Simpson attorneys seek personnel records of detectives who probed slayings

August 19, 1994|By New York Times News Service

LOS ANGELES -- Lawyers for O. J. Simpson filed a motion yesterday seeking access to personnel records of the four Los Angeles police detectives who investigated the stabbing deaths of Mr. Simpson's former wife and a friend of hers.

The defense team also asked for any records that would show if one detective, Mark Fuhrman, had a history of racial bias.

Last week in court, the chief defense counsel, Robert L. Shapiro, asserted that race would not be an issue in the case.

The lawyers contended in the motion, which is scheduled to be argued in court on Aug. 31, that the records are "critical to central issues in this case" regarding the credibility of the detectives and the "hidden motives and potential prejudices" of Mr. Fuhrman.

Mr. Shapiro did not return a telephone call seeking comment. Nor did the District Attorney's Office respond to the motion. The police referred questions to the City Attorney's Office. A spokesman there, Ted Goldstein, said that since none of the detectives had sought representation, the office would have no comment.

Mr. Simpson's trial on the two murder charges is scheduled to begin on Sept. 19. He has pleaded not guilty.

The defense lawyers accused the detectives of misstating facts and acting improperly to justify their request for a search warrant of Mr. Simpson's estate on June 13, the morning after the bodies were found at Nicole Brown Simpson's townhouse.

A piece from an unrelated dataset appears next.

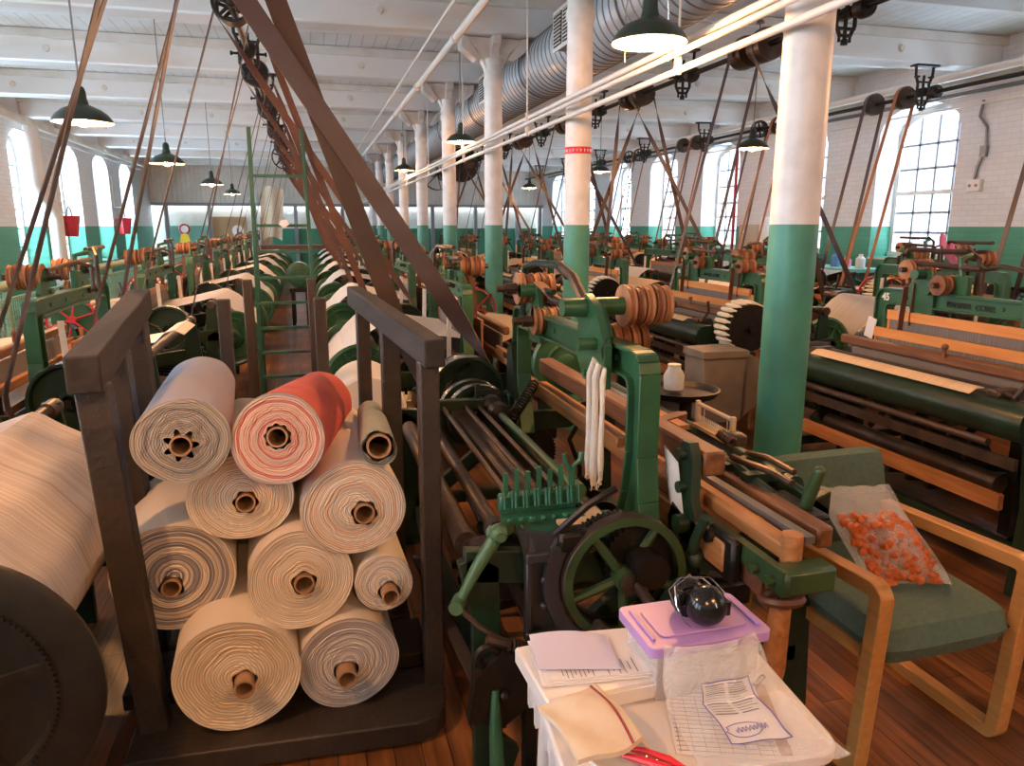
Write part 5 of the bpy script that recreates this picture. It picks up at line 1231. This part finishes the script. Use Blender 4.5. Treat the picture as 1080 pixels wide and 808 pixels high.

Even though the judge presiding over Mr. Simpson's preliminary hearing last month ruled that the detectives had acted properly that morning, the defense lawyers asked for records for the last five years on the four officers -- Mr. Fuhrman, Phillip Vannatter, Tom Lange and Ronald Phillips.

The defense said it wanted to check whether any of the officers had falsified documents or evidence in a case, failed to follow department policy or had contact with Mr. Simpson or the two victims.

The defense also asked for a wealth of background on Mr. Fuhrman, including anything that would describe "acts of alleged prejudice or bias" based on race, sex or ethnicity.

The motion filed yesterday involved several documents, including psychiatric reports already made public by the defense, in which Mr. Simpson's lawyers say Mr. Fuhrman expressed "negative opinions against African-Americans and other people of color."

The motion also alleges that there was a 1987 complaint in which Mr. Fuhrman was accused of shooting a suspect and then, the motion says, helping to "plant a weapon near the fallen suspect" as a way to justify his action.

Mr. Fuhrman was the detective who had recovered a right-handed blood-stained glove on Mr. Simpson's property that appeared to match a left-handed glove found at Mrs. Simpson's townhouse.